Eglises d'Asie – Indonésie
A Djakarta, des chrétiens ont débattu avec le Front des défenseurs de l’islam des fermetures contraintes de lieux de culte
Publié le 18/03/2010
Le président du FPI, Al-Habib Muhammad Rizieq Syihab, avait fait le déplacement et s’est déclaré « très heureux d’être aux côtés de protestants et de catholiques pour construire le dialogue et la compréhension mutuelle ». Au-delà des formules de politesse, le débat s’est concentré sur le problème de la fermeture contrainte de lieux de culte chrétiens au motif qu’ils ne répondent pas aux règlements en vigueur en la matière.
« Nous sommes forcés de fermer des églises parce qu’elles n’ont pas de permis en bonne et due forme et ne répondent pas aux critères posés par le décret de 2006 », a déclaré le leader islamiste, en référence à la nouvelle mouture, parue en 2006, du décret de 1969 régissant la construction des lieux de culte en Indonésie (1). Il a ajouté qu’il était « naturel » que « tous les croyants soient en mesure de pratiquer leur culte ». A condition toutefois qu’ils « n’enfreignent pas la législation ». « Nous devons obéir aux décrets en vigueur », a-t-il encore précisé, notant que, dans le quartier où il vit, les chrétiens pratiquent leur religion sans difficulté « car leurs églises ont été construites avec les permis nécessaires ».

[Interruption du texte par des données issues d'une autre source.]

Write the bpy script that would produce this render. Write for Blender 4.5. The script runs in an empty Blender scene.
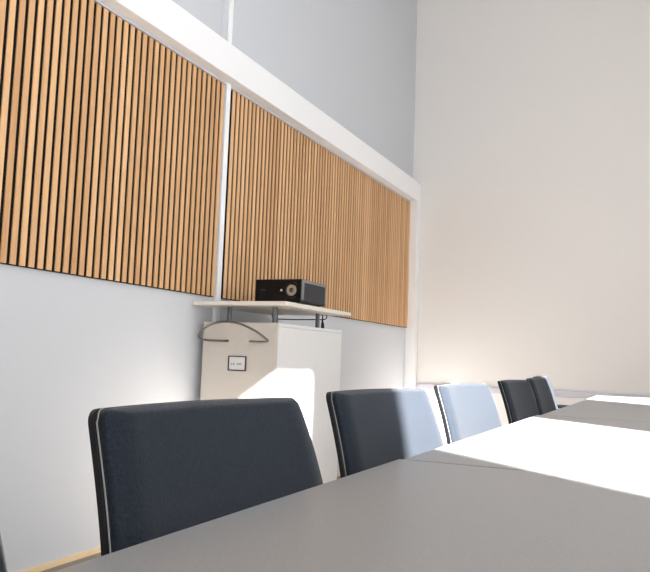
import bpy, bmesh, math, random
from mathutils import Vector, Matrix
random.seed(7)
S = bpy.context.scene
COL = S.collection
Z0 = 0.924                      # eye height above the floor

# ------------------------------------------------------------------ camera
F_PX, YAW, PIT, ROL = 753.8, 0.43339, 0.094614, 0.035813
cy, sy, cp, sp = math.cos(YAW), math.sin(YAW), math.cos(PIT), math.sin(PIT)
Fv = Vector((-sy * cp, cy * cp, sp)); rv = Vector((cy, sy, 0)); uv = rv.cross(Fv)
cr, sr = math.cos(ROL), math.sin(ROL)
r2 = cr * rv + sr * uv; u2 = -sr * rv + cr * uv
cam = bpy.data.cameras.new('camera'); cam.sensor_width = 36; cam.lens = 36 * F_PX / 650
cam.clip_start = 0.01
co = bpy.data.objects.new('camera', cam); COL.objects.link(co)
m = Matrix((r2, u2, -Fv)).transposed().to_4x4(); m.translation = Vector((0, 0, Z0))
co.matrix_world = m
S.camera = co

# ------------------------------------------------------------------ light
S.view_settings.view_transform = 'Standard'; S.view_settings.look = 'None'
S.view_settings.gamma = 1; S.view_settings.use_curve_mapping = False
S.view_settings.exposure = 0.22
w = bpy.data.worlds.new('sky'); S.world = w; w.use_nodes = True
bg = w.node_tree.nodes['Background']
bg.inputs[0].default_value = (0.92, 0.96, 1.0, 1); bg.inputs[1].default_value = 4.2
sl = bpy.data.lights.new('sun', 'SUN'); sl.energy = 53; sl.color = (1.0, 0.975, 0.95); sl.angle = math.radians(0.6)
so = bpy.data.objects.new('sun', sl); COL.objects.link(so)
SUN = Vector((-0.762, 0.648, -0.556))
so.rotation_euler = SUN.to_track_quat('-Z', 'Y').to_euler(); so.location = (8, -7, 8)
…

Interrogé sur les fermetures de lieux de culte par les hommes du FPI ou appartenant à d’autres organisations extrémistes, Al-Habib Muhammad Rizieq Syihab n’a pas nié qu’il avait assisté à certaines de ces actions. Le sujet étant devenu, ces dernières années, une affaire délicate en Indonésie, il n’a pas voulu répondre à la question de l’incongruité à voir un groupe privé, tel le FPI, se charger de l’application de la loi. Il s’est contenté de dire qu’il était « du devoir des chrétiens de vérifier qu’ils pratiquaient leur culte dans des lieux pourvus des autorisations adéquates ».
Aucun prêtre catholique n’a pris part à la rencontre et seuls quelques pasteurs protestants étaient présents. Selon son organisateur, le Rév. Shepard Supit, de l’Indonesian Bethel Church, une telle rencontre a pour objet de renforcer l’harmonie et la compréhension mutuelle. Il n’a pas caché que de nombreux pasteurs lui avaient déconseillé d’organiser pareille rencontre. « Mais je tiens à dialoguer avec [le FPI] car nous devons améliorer notre attitude envers les autres croyants afin de désarmer les suspicions », a-t-il expliqué. Il a ainsi appelé les chrétiens à ne pas se laisser aller à des provocations et il a cité à cet effet avoir récemment vu un portrait de Jésus formé de lettres arabes.
Reprenant la parole pour commenter ce terme de « suspicions », le leader du FPI a déclaré que, pour lui et les autres musulmans, il n’y avait autrefois pas de problème à envoyer leurs enfants étudier dans des écoles chrétiennes, « mais, aujourd’hui, les musulmans soupçonnent les écoles chrétiennes de forcer leurs élèves à participer au culte chrétien ».
Theophilus Bela, un catholique membre du Comité indonésien sur la paix et la religion, a, à son tour, expliqué que l’Eglise catholique se donnait pour ligne de conduite le service de tous, au sein de la société. A titre d’exemple, il a cité l’aide humanitaire apportée par certains services de l’Eglise qui « aident à l’organisation de circoncisions en masse pour les jeunes garçons de familles démunies ». En Indonésie, les jeunes musulmans sont circoncis lorsqu’ils arrivent à la puberté.
La rencontre s’est conclue sur la décision d’organiser de tels échanges tous les mois.